Made up of select Tennessee fieldstone and 7,000 bricks, the 15-foot hearth surrounds a 12-foot fireplace. Brick by brick, stone by stone, the work of art spread out and up. They don't make 'em like this anymore and that's what Ward wanted — the old way. Saint Paul Mountain Vineyards, the winery that the financial adviser and Henderson County native opened three years, has always hued to a theme of growing local, buying local, supporting local and showcasing local.
The Pryor boys, who played basketball at Edneyville High School, stayed close to home and down to earth. They're rock stars, expert hands in a centuries old construction specialty that has just about vanished from the landscape.

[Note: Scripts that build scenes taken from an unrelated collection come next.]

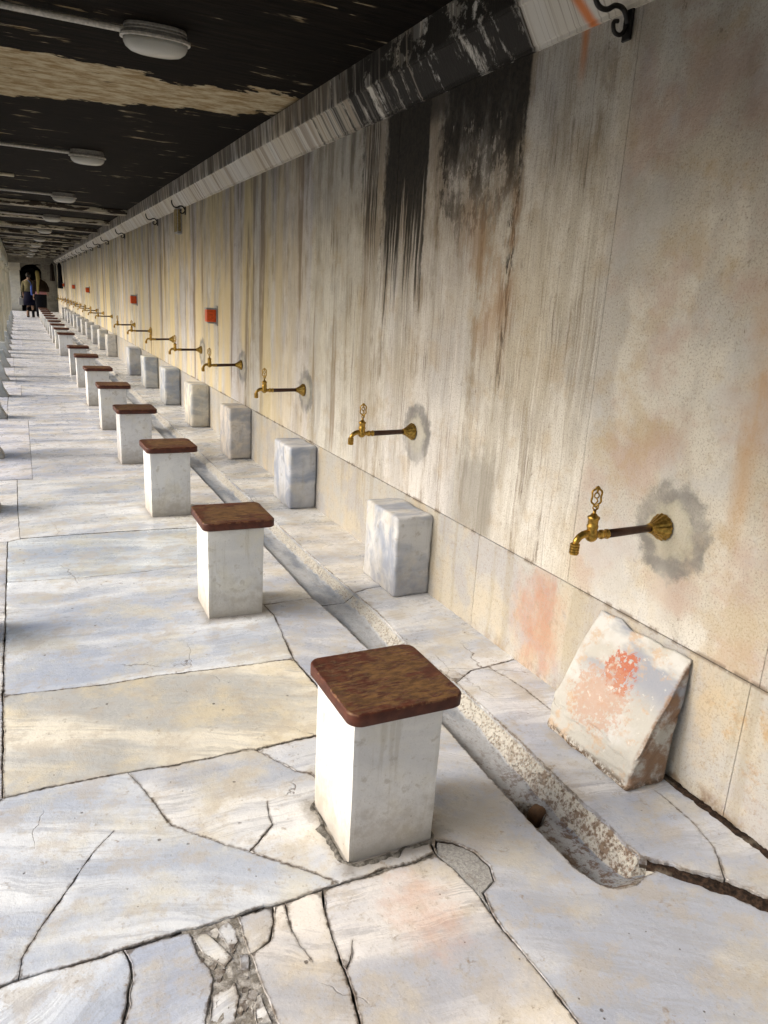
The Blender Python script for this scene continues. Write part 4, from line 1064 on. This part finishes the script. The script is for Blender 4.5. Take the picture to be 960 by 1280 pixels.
# ------------------------------------------------------------------ left side: arcade, low posts, yard
M['column'] = m_stone('column_marble', (.62, .61, .52), (.46, .47, .40), (.58, .54, .40), .2, (1.2, 1.2, .4))
M['foot'] = m_stone('post_marble', (.46, .48, .47), (.30, .33, .34), (.42, .42, .38), .4)
M['yard'] = m_stone('yard_paving', (.20, .19, .16), (.14, .14, .12), (.16, .15, .11), .0)
bm = bmesh.new(); box(bm, -400, -.752, -300, 500, -.4, -.16); tag(obj('ground', bm, M['yard']), kind='structure')
arc = tag(empty('arcade', (-.48, 0, 0)), 'pale marble arcade at the far left edge, open to the yard', 'arcade')
cols = [-6.4, .0, 7.3] + [13.62 + 4.4*k for k in range(7)] + [44.3]
bm0 = None; cme = None
for y in cols[:-1]:
    if cme is None:
        bm = bmesh.new(); lathe(bm, [(0, .16), (.05, .165), (.07, .145), (.10, .140), (.6, .150), (1.2, .152), (1.75, .138), (1.78, .155), (1.80, .138), (1.84, .15), (1.95, .185), (1.98, .19)], (0, 0, 0), (0, 0, 1), 28)
        c_ = obj('column', bm, M['column'], arc, (0, y, 0)); cme = c_.data
        for p in cme.polygons: p.use_smooth = len(p.vertices) == 4
    else:
        c_ = bpy.data.objects.new('column', cme); COL.objects.link(c_); c_.parent = arc; c_.location = (0, y, 0)
for a, b in zip(cols, cols[1:]):
    bm = bmesh.new(); pts = [(a, 2.741), (a, 1.985)]; n = 18
    for k in range(n+1):
        u = k/n; yy = a + .16 + (b-a-.32)*u; pts.append((yy, 1.985 + .42*math.sin(math.pi*u)**.6))
    pts += [(b-.0, 1.985), (b-.0, 2.741)]
    V0 = [bm.verts.new((.09, p[0]+.001*(i == 0), p[1])) for i, p in enumerate(pts)]; V1 = [bm.verts.new((-.12, p[0]+.001*(i == 0), p[1])) for i, p in enumerate(pts)]
    N = len(pts)
    for i in range(N): bm.faces.new((V0[i], V0[(i+1) % N], V1[(i+1) % N], V1[i]))
    bm.faces.new(V0[::-1]); bm.faces.new(V1); bmesh.ops.triangulate(bm, faces=[f for f in bm.faces if len(f.verts) > 4])
    bmesh.ops.recalc_face_normals(bm, faces=bm.faces[:])
    obj('arch', bm, M['column'], arc)
fy = [3.3, 5.35, 7.1, 9.29, 11.09, 12.85, 15.0, 16.9, 18.8, 20.6, 22.4, 24.4, 26.3, 28.3, 30.3, 32.3, 34.4, 36.6]
fp = [(.20, 0), (.190, .03), (.150, .10), (.128, .20), (.11, .25), (.105, .30), (-.10, .30), (-.105, .25), (-.13, .2), (-.16, .1), (-.2, .03), (-.21, 0)]
bm = bmesh.new(); extrude_profile(bm, fp, 0, .22)
bmesh.ops.bevel(bm, geom=bm.edges[:], offset=.006, segments=2, affect='EDGES')
post0 = obj('low_post', bm, M['foot'], None, (-.41, fy[0], -.001))
for i, y in enumerate(fy):
    p_ = post0 if i == 0 else copy_tree(post0)
    p_.location = (-.405 - .002*i, y, -.001)
    tag(p_, 'low grey marble post with flared foot at the left edge, %s from the camera' % ordn[i], 'post', 'low marble posts along the left edge of the floor')

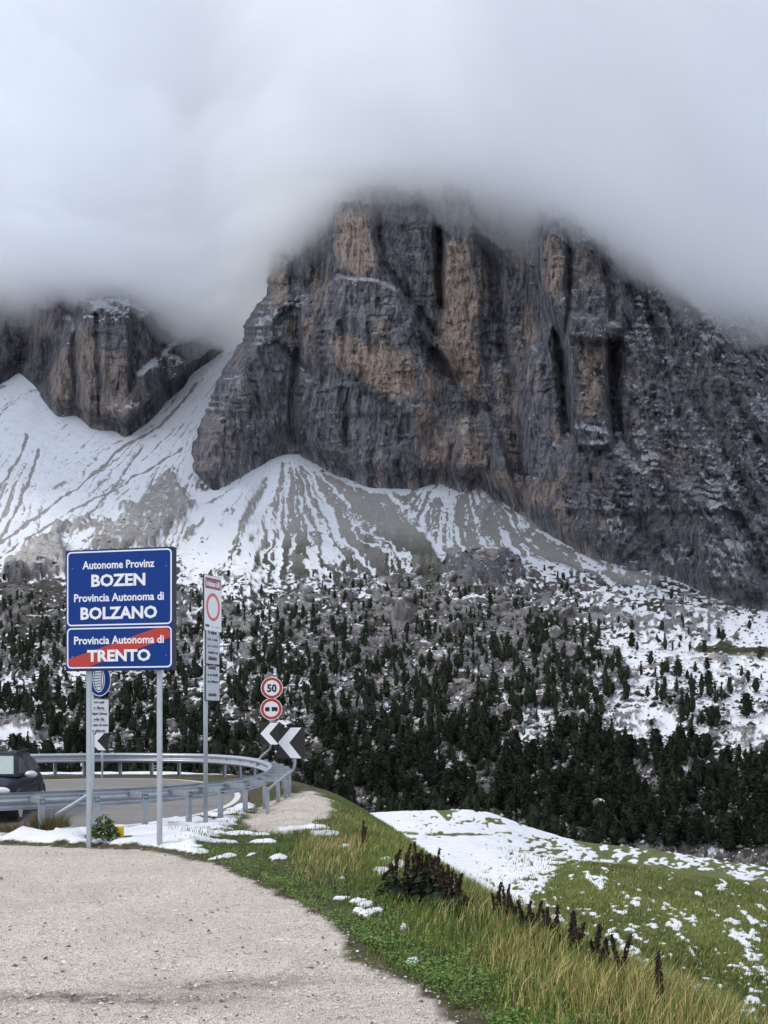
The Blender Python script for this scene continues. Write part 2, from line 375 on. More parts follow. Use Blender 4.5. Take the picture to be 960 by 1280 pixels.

Although real stonework is too expensive and too time-consuming for most builders, the Pryors have managed to stay busy creating inside and outside walls of fine homes in places like Champion Hills and Walnut Cove.
The foreman of the whole job was Gary Kitchen, a brick mason who like the Pryors appreciates his old craft and tries his best to keep it alive. Kitchen created the firebox and the chimney, using an estimated 4,000 bricks on the interior and 4,000 bricks on the outside.
"There's not a whole lot of people doing a firebox," Kitchen said. "They're not doing it because of the cost. But if we don't do it, we'll lose it."
The Pryors placed each stone, and cutting each one by hand if necessary.
"That whole thing is probably 12 to 13 tons," Harold Pryor said, nodding toward the wall of ancient stone dappled with earth tones of gray, charcoal, chalk and sand.